Only occasionally a major police assault on black people, such as at Southall, is reported in the press. Yet every day the police force shows itself to be racist from top to bottom. As a major agency of the British imperialist, racist state, the police force continually abuses, terrorises and assaults black people, then drags them before the courts for imprisonment on trumped-up charges.

The following account is an example of police racism and the methods they employ to try and convict the victims of such attacks. Just after midnight on 3 July last year, six men and a woman burst into the home of Mr Nazir Ahmed above his shop in Manchester. Two doors were smashed down, five children sleeping in the house were terrified, and, as Nazir tried to ring the Police for help, the phone was ripped off the wall. Rightly thinking themselves to be under racist attack, Nazir and his son Munir tried to defend themselves and their family. Their mistake was in thinking their attackers to be National Front, they were in fact plain-clothes police. Nazir was dragged downstairs by the police, he was beaten up and his face was ground into a metal grating. As a result he suffered cuts and bruises to the face and a cut forehead requiring eight stitches. Still believing a National Front attack to be in progress, Munir tried to defend his father. In the course of the attack not only was Nazir injured, but the children were terrified, doors broken down and the phone and furniture vandalised. Nazir and Munir were arrested, taken to Levenshulme Police station where Nazir was charged with assault on a constable and wounding with intent and Munir with carrying an offensive weapon and two counts of assault on a constable. The police then set about fabricating evidence to convict their victims on these charges, claiming that the Ahmeds knew the men were police from the outset.

There are usually only two ways that black people facing such trumped-up charges are acquitted in a British court. One is, as in the case of George Undo, that the police concerned are caught framing someone in another case; the other is what happened in this case—that the police evidence is so ridiculous and so contradictory, that the trial is stopped to protect the ‘reputation’ of the police.
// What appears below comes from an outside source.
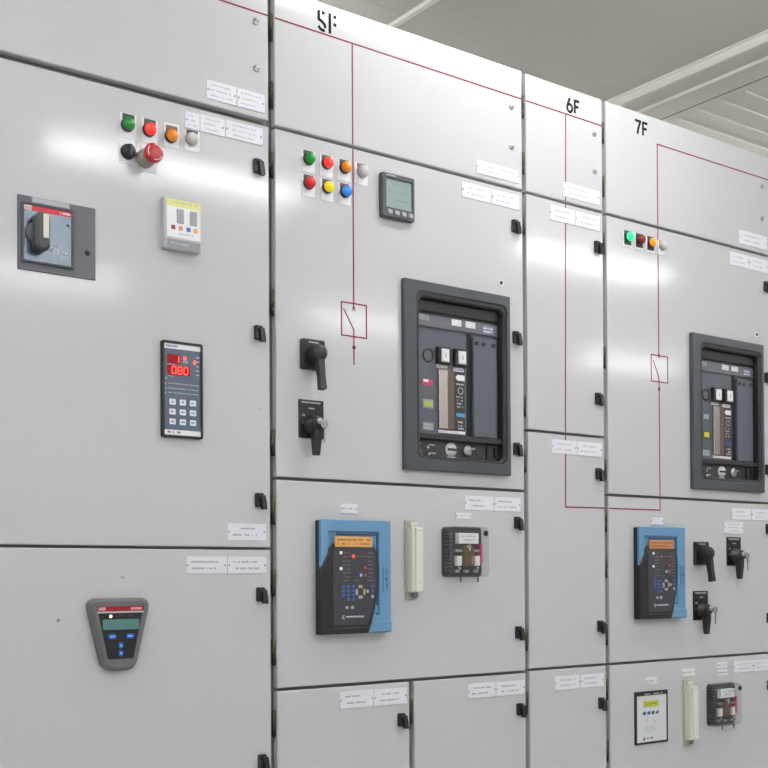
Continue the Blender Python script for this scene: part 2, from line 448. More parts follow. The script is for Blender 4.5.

The case came to court in July this year, and it soon became obvious that the police evidence was a pack of lies. The first contradiction in their evidence arose after Sgt Barlow claimed that Nazir had come down to the shop in answer to his knock, switched on the light, and seeing the search warrant, ran back upstairs to the flat. PC Thompson, a later police witness could not remember the light going on, and Sgt Barlow himself made no mention of the light in his written statement. The con-fusion arose because the incident never occurred, the police did not knock, they broke the door down without warning. After forcing the door to the flat the police were attacked by Nazir with a bottle and shovel, said Sgt Barlow. He was contradicted by PC Thompson who named (and described) the attacker as Munir: this is rather odd as Nazir is at least twenty years older than Munir, is several stones heavier, and has a full beard while Munir is clean shaven. Sgt Barlow next asked the court to believe that the response of the police to this vicious attack was to produce their identification and say, ‘We are Police Officers, we have a warrant to search your premises’! Sgt Barlow who said that Nazir was led quietly down the stairs was contradicted by PC Thompson for the third time when Thompson said Nazir was dragged down the stairs. Fourthly Sgt Barlow denied that Nazir was shouting ‘Help, National Front!’ while PC Thompson admitted that he was. The police claimed that Munir was arrested as soon as he came out of the shop to try and free his father, but a neighbour gave evidence that Munir had aroused him by knocking on his door at the time when he was allegedly under arrest six doors and a side street away. The sixth contradiction in the prosecution case concerned the phone; the police denied even seeing a phone, but a neighbour who entered the flat immediately after the Police left gave evidence that the phone lead had been torn out.

Finally Thompson claimed he charged Nazir at about 4am before going off duty at 5am, but the charge sheet (witnessed by Sgt Barry Shaw — since sacked for various irregularities) maintained he was charged at 6.10am. Everyone agreed that Nazir had been interviewed by CID man Lowmass at 5.30am. If Thompson was right, ie if Nazir was charged at 4am, Lowmass had inter-viewed Nazir after he had been charged with the offense — a breach of Judge’s Rules, and Sgt Shaw had falsified the charge sheet to cover this up. At this point the Judge had two options, he could proceed with the trial, in which case one or more of the police would be shown to have falsified documents, or he could stop the trial and so cover up for the police. He chose the latter and instructed the jury to find the Ahmeds not guilty.

So this case ended in a victory, but how many hundreds of black people are in prison at the moment through the connivance of the police and the courts? The Ahmeds were spared prison only because of the contradictions in the mountain of lies, distortions, perjury and corruption that the police presented as evidence. The Ahmeds suffered physical injury, distress, anxiety, and damage to their property while their racist attackers—the police—went free. This, along with imprisonment, is what ‘British Justice’ means for black people in this country.